Waabi & Foxglove - Case study

How Waabi saved months of development time with Foxglove

Waabi logo

About Waabi

Using an AI-first approach to bring the next-generation self-driving solution to commercial trucking.

  • Founded: 2021 in Toronto, Ontario, Canada
  • Size: ~100 employees (Series A)

Capabilities unlocked

Drop-in-place tagging system

Faster triaging

Foxglove API endpoints

On-demand data streaming

Panels and custom extensions

Rapid development and debugging


Self-driving companies have historically approached autonomy software development with hand-crafted and hand-tuned algorithms, but Waabi is trying something different. They’re taking a much more scalable approach by harnessing AI to power all aspects of their development. They’ve built a groundbreaking AI-based simulation system and virtual driver for autonomous trucking operations – one that can generalize much better across different real-world scenarios.

As Waabi began its self-driving journey, the team recognized the need to navigate dense data, organize test results, and resolve issues quickly. While laying the proper groundwork would accelerate all future development, Waabi knew that building a complete robotics observability platform would be a significant investment of time and resources.

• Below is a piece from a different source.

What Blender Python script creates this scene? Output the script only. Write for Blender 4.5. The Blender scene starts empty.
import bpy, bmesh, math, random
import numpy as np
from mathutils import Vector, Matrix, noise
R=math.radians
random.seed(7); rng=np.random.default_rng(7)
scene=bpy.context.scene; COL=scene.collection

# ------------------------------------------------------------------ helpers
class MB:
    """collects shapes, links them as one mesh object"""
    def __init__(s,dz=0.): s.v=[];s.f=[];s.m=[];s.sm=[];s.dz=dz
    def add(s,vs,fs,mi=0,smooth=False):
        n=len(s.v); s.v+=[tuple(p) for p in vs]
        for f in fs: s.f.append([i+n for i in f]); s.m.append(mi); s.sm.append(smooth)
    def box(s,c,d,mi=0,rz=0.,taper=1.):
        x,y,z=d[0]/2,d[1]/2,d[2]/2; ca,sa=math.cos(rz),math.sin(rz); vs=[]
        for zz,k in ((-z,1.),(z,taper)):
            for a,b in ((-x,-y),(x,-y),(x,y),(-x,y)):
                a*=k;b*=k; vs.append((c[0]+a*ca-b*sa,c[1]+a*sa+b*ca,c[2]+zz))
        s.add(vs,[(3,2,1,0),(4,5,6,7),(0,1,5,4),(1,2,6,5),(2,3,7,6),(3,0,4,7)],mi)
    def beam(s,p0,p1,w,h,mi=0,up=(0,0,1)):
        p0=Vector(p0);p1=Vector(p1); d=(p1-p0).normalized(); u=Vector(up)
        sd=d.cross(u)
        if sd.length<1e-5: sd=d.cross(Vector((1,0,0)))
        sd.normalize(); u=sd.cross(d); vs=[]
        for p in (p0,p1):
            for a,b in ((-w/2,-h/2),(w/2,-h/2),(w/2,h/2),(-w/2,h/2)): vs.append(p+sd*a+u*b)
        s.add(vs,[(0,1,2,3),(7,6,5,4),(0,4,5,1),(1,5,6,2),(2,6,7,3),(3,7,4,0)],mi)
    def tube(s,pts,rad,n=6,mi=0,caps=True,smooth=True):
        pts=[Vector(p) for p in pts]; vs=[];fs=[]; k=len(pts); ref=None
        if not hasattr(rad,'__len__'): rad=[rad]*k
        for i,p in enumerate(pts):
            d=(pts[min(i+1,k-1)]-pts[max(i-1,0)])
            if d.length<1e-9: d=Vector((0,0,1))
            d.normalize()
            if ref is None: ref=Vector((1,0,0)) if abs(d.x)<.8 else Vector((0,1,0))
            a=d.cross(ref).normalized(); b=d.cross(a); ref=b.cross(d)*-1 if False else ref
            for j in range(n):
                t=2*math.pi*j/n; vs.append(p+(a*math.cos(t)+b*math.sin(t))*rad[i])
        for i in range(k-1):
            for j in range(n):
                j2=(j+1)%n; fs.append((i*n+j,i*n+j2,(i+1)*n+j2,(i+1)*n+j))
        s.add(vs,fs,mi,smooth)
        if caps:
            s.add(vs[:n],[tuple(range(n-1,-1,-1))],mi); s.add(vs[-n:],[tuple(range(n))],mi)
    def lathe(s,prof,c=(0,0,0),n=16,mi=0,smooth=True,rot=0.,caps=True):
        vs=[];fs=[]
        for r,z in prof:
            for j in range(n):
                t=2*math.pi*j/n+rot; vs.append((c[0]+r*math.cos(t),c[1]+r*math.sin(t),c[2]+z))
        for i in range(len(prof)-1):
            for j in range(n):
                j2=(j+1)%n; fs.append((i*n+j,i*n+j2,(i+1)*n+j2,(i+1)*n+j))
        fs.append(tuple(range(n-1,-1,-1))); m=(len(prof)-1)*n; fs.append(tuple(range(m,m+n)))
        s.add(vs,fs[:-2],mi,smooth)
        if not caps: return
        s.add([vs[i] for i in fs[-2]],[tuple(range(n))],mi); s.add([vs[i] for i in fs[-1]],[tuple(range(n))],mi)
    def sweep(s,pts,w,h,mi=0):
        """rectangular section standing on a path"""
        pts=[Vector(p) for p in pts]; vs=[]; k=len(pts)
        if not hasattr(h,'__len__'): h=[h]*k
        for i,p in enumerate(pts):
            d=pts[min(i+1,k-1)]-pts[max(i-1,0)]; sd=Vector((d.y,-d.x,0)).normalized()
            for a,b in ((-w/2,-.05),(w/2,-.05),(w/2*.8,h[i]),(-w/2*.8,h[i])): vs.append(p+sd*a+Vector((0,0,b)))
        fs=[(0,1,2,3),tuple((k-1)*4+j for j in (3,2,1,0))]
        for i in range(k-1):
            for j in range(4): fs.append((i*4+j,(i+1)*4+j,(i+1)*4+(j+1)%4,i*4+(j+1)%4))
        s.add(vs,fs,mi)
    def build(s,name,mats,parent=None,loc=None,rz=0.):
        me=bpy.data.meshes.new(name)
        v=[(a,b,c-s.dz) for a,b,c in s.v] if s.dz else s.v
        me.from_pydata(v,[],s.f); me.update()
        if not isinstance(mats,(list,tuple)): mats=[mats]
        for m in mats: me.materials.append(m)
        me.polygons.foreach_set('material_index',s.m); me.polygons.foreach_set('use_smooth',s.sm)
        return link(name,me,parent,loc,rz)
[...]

By adopting Foxglove and the MCAP file format, Waabi was able to hit the ground running. The team took advantage of Foxglove's existing foundation to accelerate their development and testing processes and to streamline collaboration.

Adopting Foxglove

Understanding their data to get to market faster

By being a “late mover”, Waabi has witnessed firsthand how other robotics teams have operated – and often failed. Historically, robotics companies have each built bespoke versions of similar tools to organize data, triage incidents, and debug issues. But creating a world-class developer tool suite that would meaningfully accelerate work could easily take years – from staffing a full-time internal team to building out a workable MVP and maintaining the software with bug fixes and new features. These autonomous driving companies were burning valuable resources on duplicated work that didn't align with their core competencies or ultimate goal.

As Waabi began developing their virtual driver software, they wanted to avoid making the same mistake. They integrated Foxglove to access tooling that would work out-of-the-box and with minimal setup. Instead of reproducing Foxglove features in-house, Waabi unblocked their engineers right away and let them hit the ground running doing what they do best – applying their cutting-edge AI and ML research to build autonomy and simulation software.

We knew we wanted to leverage off-the-shelf developer tooling where possible – especially because we saw how costly it had been for other companies to reinvent the wheel. By adopting Foxglove, we were able to focus on our unique differentiators.

- Daryn Nakhuda, Head of Software at Waabi

Waabi trucks on the road

Recording drive data in a common format

Waabi adopted MCAP, Foxglove’s open-source file format, as a unified data format to represent their driving data. They knew they wanted an efficient append-only file format to avoid on-vehicle overhead, but also wanted time-indexing and topic partitioning to retrieve arbitrary subsets of the data on demand. Paired with Foxglove, the MCAP format helped Waabi realize these goals without their engineers having to create custom formats and data pipelines.

With MCAP, the team had a common data language that they were speaking. Instead of having to worry about different subsets of their multimodal data being recorded in different formats, they could store these files in the same place, organize them in a consistent way, and inspect them with the same suite of tools. Instead of wasting time on converting data into different formats or switching between tools for various tasks, everyone on the team could simply focus on uploading data, debugging issues, and improving their autonomy software.

Streamlining cross-team collaboration

While Waabi first started using Foxglove to streamline development for its autonomy engineers, numerous teams across the company now use the platform for a wide variety of tasks – including inspecting driving logs, identifying key scenes for triage, and visualizing data while the system is on the road.

Waabi engineers have also been annotating their data with Foxglove events to identify interesting scenarios robots encounter on the road. By evaluating metadata across multiple events, Waabi can easily categorize them into relevant buckets for further analysis. This tagging feature has helped the team augment their simulation scenarios test suite and improve their autonomy models.

Composing rich debugging and visualization workspaces in Foxglove, and sharing them with team members, has also accelerated Waabi’s root cause processes.These Foxglove layouts make it easy to build a collection of ready-to-go dashboards for the whole company to use. Sharing a snapshot of a workspace for collaborating with another team member has now become as simple as copying and pasting a link.

Outcome

Foxglove has proven to be a critical part of Waabi’s development toolchain. It has allowed the Waabi team to stay focused on building the innovative AI-powered software for its virtual driver and simulation platform, while having a solid visualization and data indexing platform supporting it.

Foxglove has enabled Waabi to better organize its driving data, allowing the team to inspect and tag that data, visualize both on-the-road and simulated behaviors, and debug autonomous driving performance. These features have helped Waabi to better visualize how well their latest features work, and use those findings to prioritize their development roadmap as they rapidly make progress in bringing safe and scalable self-driving truck technology to the road.